The immediate provocations for believing that multinationals are being treated unfairly is the recent outburst from Shell India. The company was outraged at an Indian government order for payment of a huge tax bill for a capital infusion by the parent company to the wholly-owned Indian company. The management went to the extent of saying this demand contradicted the finance minister’s recent moves of welcoming foreign direct investment (FDI) to India.
But this outburst should not be taken literally. It is a case of righteous indignation caused by a wholly unjustified demand, which will impact Shell’s business and bog it down in court cases for a decade.
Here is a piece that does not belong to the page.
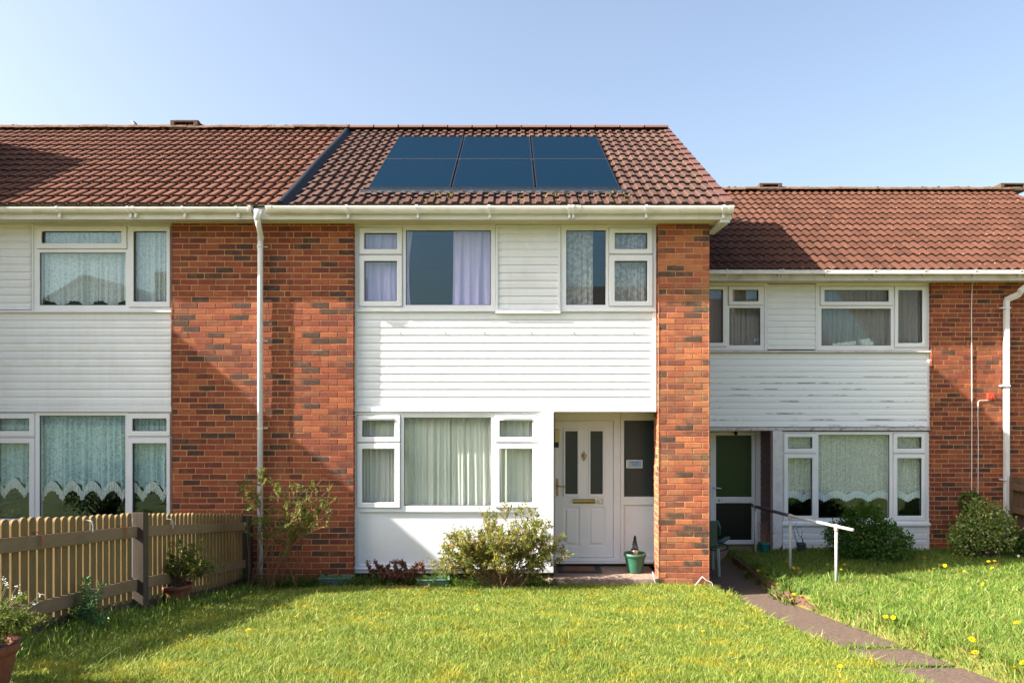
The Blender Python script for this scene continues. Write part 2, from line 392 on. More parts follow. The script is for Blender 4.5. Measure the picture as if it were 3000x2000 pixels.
# cladding with black mould streaks along the board joints
t = NT('mouldy_cladding'); g = t.n('NewGeometry'); sp = t.n('SeparateXYZ', i_0=g.outputs['Position'])
streak = t.ramp(t.noise(1, t.scale((1.6, 1, 7)), detail=6, rough=.75), [(.5, 0.), (.6, 1.)])
fr = t.math('FRACT', t.math('DIVIDE', t.math('SUBTRACT', Z(1034, 2.66), sp.outputs[2]), .0983))
band = t.ramp(fr, [(.74, 0.), (.9, 1.), (.97, 1.), (1., 0.)])
zone = t.ramp(t.math('DIVIDE', t.math('SUBTRACT', sp.outputs[2], Z(1255, 2.66)), 1.2), [(0, 1.), (.55, 1.), (.85, 0.)])
c = t.mix(t.math('MULTIPLY', t.math('MULTIPLY', streak, band), zone), (.84, .87, .9), (.05, .045, .04))
t.P(Base_Color=c, Roughness=.5); M['clad_old'] = t.m
M['sign_blue'] = plain('notice_blue', (.3, .45, .58), .4, .05)
M['sign_ink'] = plain('notice_ink', (.05, .12, .28), .5, .05)
M['sign_white'] = plain('notice_white', (.75, .74, .78), .4, .03)
M['farwall'] = plain('far_render', (.5, .46, .4), .9, .1, 1)
M['farroof'] = plain('far_roof', (.13, .07, .055), .9, .2, 3)

# ------------------------------------------------------------------ ground
def zg(x, y):
    x = np.asarray(x, float); y = np.asarray(y, float)
    t = np.clip((x + 3.4) / 5.95, 0, 1); yy = np.clip(-y, 0, 6.3)
    left = .0 + (.163 - .028 * t) * yy + .02 * np.sin(1.7 * x + 1) * np.sin(1.3 * y) * np.clip(yy, 0, 1)
    path = -.15 + .135 * yy
    right = np.where(y > 0, -.025 * np.clip(y, 0, 3), .13 * yy) + .012 * np.sin(2.1 * x) * np.sin(1.7 * y)
    z = np.where(x < 2.5, left, np.where(x < 3.36, path - .03, right))
    z = np.where((x > 2.4) & (x < 2.5) , path + (left - path) * np.clip((2.5 - x) / .1, 0, 1), z)
    z = np.where((x >= 3.36) & (x < 3.44), path + (right - path) * np.clip((x - 3.36) / .08, 0, 1), z)
    return z
def zg1(x, y): return float(zg(x, y))
def ray_ground(u, v, dz=0.0):
    d = 10.0
    for _ in range(60):
        y = d + CAMY; z = zg1(X(u, y), y) + dz
        nd = (CAMZ - z) / ((v - CY) / F); d = .5 * d + .5 * nd
    y = d + CAMY; return Vector((X(u, y), y, zg1(X(u, y), y)))

xs = np.unique(np.concatenate([[-400, -150, -60, -25, -14], np.arange(-9, 2.3, .25), np.arange(2.3, 3.6, .04), np.arange(3.75, 12, .25), [16, 25, 60, 150, 400]]))
ys = np.unique(np.concatenate([[-400, -150, -60, -30, -18, -12], np.arange(-9, 4, .2), [8, 15, 30, 80, 200, 500]]))
GX, GY = np.meshgrid(xs, ys, indexing='ij'); GZ = zg(GX, GY)
V = np.stack([GX, GY, GZ], -1).reshape(-1, 3); ny = len(ys)
ii, jj = np.meshgrid(np.arange(len(xs) - 1), np.arange(ny - 1), indexing='ij'); a = (ii * ny + jj).ravel()
g = np_mesh('ground', V, 4, M['ground'], faces=np.stack([a, a + ny, a + ny + 1, a + 1], -1), smooth=True); g['kind'] = 'structure'

# path: three worn slabs of tarmac separated by grassy cracks
mb = MB()
segs = [(-9.0, -4.16), (-4.08, -3.43), (-3.34, 2.2)]
for y0, y1 in segs:
    yy = np.arange(y0, y1 + .001, (y1 - y0) / max(2, int((y1 - y0) / .25)))
    for k in range(len(yy) - 1):
        for (xa, xb) in ((2.44, 2.75), (2.75, 3.07), (3.07, 3.4)):
            pz = lambda y: -.15 + .135 * min(max(-y, 0), 6.3)
            mb.poly([(xa, yy[k], pz(yy[k])), (xb, yy[k], pz(yy[k])), (xb, yy[k + 1], pz(yy[k + 1])), (xa, yy[k + 1], pz(yy[k + 1]))])
o = mb.build('path', M['path'], smooth=True); o['kind'] = 'structure'

# ------------------------------------------------------------------ brickwork
CRS, BW = .0752, .226
def bricks(mb, mm, s0, s1, z0, z1, tr, ph=0.0, jit=.0022):
    """tr(s,z,out)->world. frustum bricks standing out of a mortar plane"""
    n = int(math.ceil((z1 - z0) / CRS))
    for r in range(n):
        zb = z0 + r * CRS; zt = min(zb + CRS - .012, z1)
        if zt - zb < .015: continue
        off = (r % 2) * BW / 2 + ph + random.choice((0, 0, 0, .03, -.03)) * (s1 - s0 > 1)
        s = s0 - (off % BW)
        while s < s1:
            a, b = max(s, s0), min(s + BW - .0115, s1); s += BW
            if b - a < .03: continue
            o = .0065 + random.uniform(-jit, jit); e = .003; j = lambda: random.uniform(-.002, .002)
            q = [(a + j(), zb + j()), (b + j(), zb + j()), (b + j(), zt + j()), (a + j(), zt + j())]
            inn = [(q[0][0] + e, q[0][1] + e), (q[1][0] - e, q[1][1] + e), (q[2][0] - e, q[2][1] - e), (q[3][0] + e, q[3][1] - e)]
            B = [tr(x, z, 0) for x, z in q]; Mv = [tr(x, z, o - e) for x, z in q]; T = [tr(x, z, o + random.uniform(-.0012, .0012)) for x, z in inn]
            i = len(mb.v); mb.v += B + Mv + T
            for k in range(4):
                l = (k + 1) % 4
                mb.f.append((i + k, i + l, i + 4 + l, i + 4 + k)); mb.f.append((i + 4 + k, i + 4 + l, i + 8 + l, i + 8 + k)); mb.mi += [0, 0]
            mb.f.append((i + 8, i + 9, i + 10, i + 11)); mb.mi.append(0)
    mm.poly([tr(s0, z0, 0), tr(s1, z0, 0), tr(s1, z1, 0), tr(s0, z1, 0)])

def brick_part(parent, faces, mat, name='brick_wall'):
    mb, mm = MB(), MB()
    for (s0, s1, z0, z1, tr, ph) in faces: bricks(mb, mm, s0, s1, z0, z1, tr, ph)
    w = mb.build(name, mat, parent, weld=False)
    mm.build('mortar', M['mortar'], w, weld=False)
    return w
front = lambda y: (lambda s, z, o: (s, y + .01 - o, z))
leftf = lambda x: (lambda s, z, o: (x + .01 - o, s, z))       # faces -x, s runs in y
rightf = lambda x: (lambda s, z, o: (x - .01 + o, s, z))

# ------------------------------------------------------------------ roofs
PITCH = math.radians(29.3)
S30, C30, T30 = math.sin(PITCH), math.cos(PITCH), math.tan(PITCH)
def on_roof(E, x, s, h): return (x, E[0] + s * C30 - h * S30, E[1] + s * S30 + h * C30)
PROF = {'new': [(0, 0), (.36, 0), (.44, .026), (.84, .026), (.95, 0), (1, 0)],
        'old': [(0, 0), (.22, .0), (.31, .02), (.4, .026), (.8, .027), (.9, .019), (.965, .0), (1, 0)],
        'pan': [(0, .004), (.12, .0), (.28, .008), (.45, .026), (.62, .033), (.78, .028), (.9, .012), (1, .004)]}
def tiles(E, x0, x1, rows, gauge, prof, jit, pitch=.147, skip=None, run=2):
    mb = MB(); P = PROF[prof]
    for r in range(rows):
        n = int(round((x1 - x0) / pitch)); p = (x1 - x0) / n; k = 0
        while k < n:
            m = min(run, n - k); xc = x0 + (k + m / 2) * p
            if skip and skip(xc, r): k += m; continue
            dj = random.uniform(-jit, jit); hj = random.uniform(0, jit * .5); tl = random.uniform(-jit, jit) * .3
            top, head, low = [], [], []
            for q in range(m):
                for i, (px, ph) in enumerate(P):
                    if q and i == 0: continue
                    x = x0 + (k + q + px) * p - (.004 if (q == m - 1 and i == len(P) - 1) else 0)
                    w = tl * (q + px - m / 2)
                    e = random.uniform(-1, 1) * jit * .35
                    top.append(on_roof(E, x, r * gauge + dj + e, (.038 if jit < .005 else .032) + ph + hj + w)); head.append(on_roof(E, x, (r + 1) * gauge + .05, .007 + ph))
                    low.append(on_roof(E, x, r * gauge + dj + .004 + e, .008 + ph + hj + w))
            b = len(mb.v); c = len(top); mb.v += top + head + low
            for i in range(c - 1):
                mb.f.append((b + i, b + i + 1, b + c + i + 1, b + c + i)); mb.f.append((b + 2 * c + i, b + 2 * c + i + 1, b + i + 1, b + i)); mb.mi += [0, 1]
            mb.f.append((b, b + c, b + 2 * c)); mb.f.append((b + c - 1, b + 3 * c - 1, b + 2 * c - 1)); mb.mi += [0, 0]
            k += m
    return mb
unit_ = lambda v: v / np.linalg.norm(v)
M['yellowmoss'] = plain('yellow_green_moss', (.13, .12, .025), .95, .4, 60)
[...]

The demand, in this case, is thoroughly unjustified, and a procedure for the Central Board of Direct Taxes (CBDT) rectifies such patently wrong demands. Merely asking Shell to move the court will unsettle its business for the next few years. In any case, at its worst, it is the fault of an office, and not of the government as such.
A more relevant example is the Vodafone case. There has been much debate on the fact that the overturning of the judgment by an Act would discourage FDI from flowing into the country. One must consider that the Supreme Court’s judgement is not based on sound logic, to say the least. Even Justice J S Verma, a retired Chief Justice of India, said Vodafone completes the trinity of infamous judgments of the Supreme Court. It is one of the three judgments that “are best forgotten or allowed to pass”. Justice Verma pointed out that it was against judicial discipline that the three-judge judgment in Vodafone bypassed a five-judge constitution bench judgment in the McDowell matter in 1985, which held that what you have to see is the substance of the transaction to determine the tax liability, and not merely the form of the transaction. The then finance ministry introduced retrospective legislation to amend Section 9 of the Income Tax Act, which provided for cases of income that are deemed to accrue or arise in India.
The legislative intent of this section is to widen the application, since it covers incomes that are accruing or arising directly or indirectly. The law was not only expressly clarificatory but even expressly retrospective. So, the amendment was quite legal.
The government is now reportedly thinking of doing away with the retrospective amendment. The General Anti-Avoidance Rules were also quite legal, and even after they had been watered down by the Parthasarathi Shome Committee report, their implementation is being delayed by two years to accommodate multinationals and attract FDI without questioning how the money comes in. All this is nothing but a conciliatory approach towards multinationals. If multinationals are still unhappy, then one has only to say there is a limit to bending backwards.
In fact, the government gives them favourable treatment. First, the ministry of corporate affairs has been helping multinationals. In the case of Sesa Goa, for example, the ministry has advised the Serious Fraud Investigating Office not to prosecute the company, since the case of undervaluation and overvaluation against them was not proved prima facie. Normally, they do not extend such help to indigenous industry. I have not seen any in the indirect tax department in decades.
Second, there is an apparatus of Advance Ruling Authority under the income tax, customs, excise and service tax laws that allows foreign investors to get an advance ruling in regard to their tax liability, which their indigenous counterparts cannot avail of. They have to face the usual process of running from pillar to post.
To conclude, multinationals must submit to local laws and play on a level-playing field with indigenous industries. They cannot ask for special favours. Usually they do not do so, and all multinationals should not be placed in the same bracket.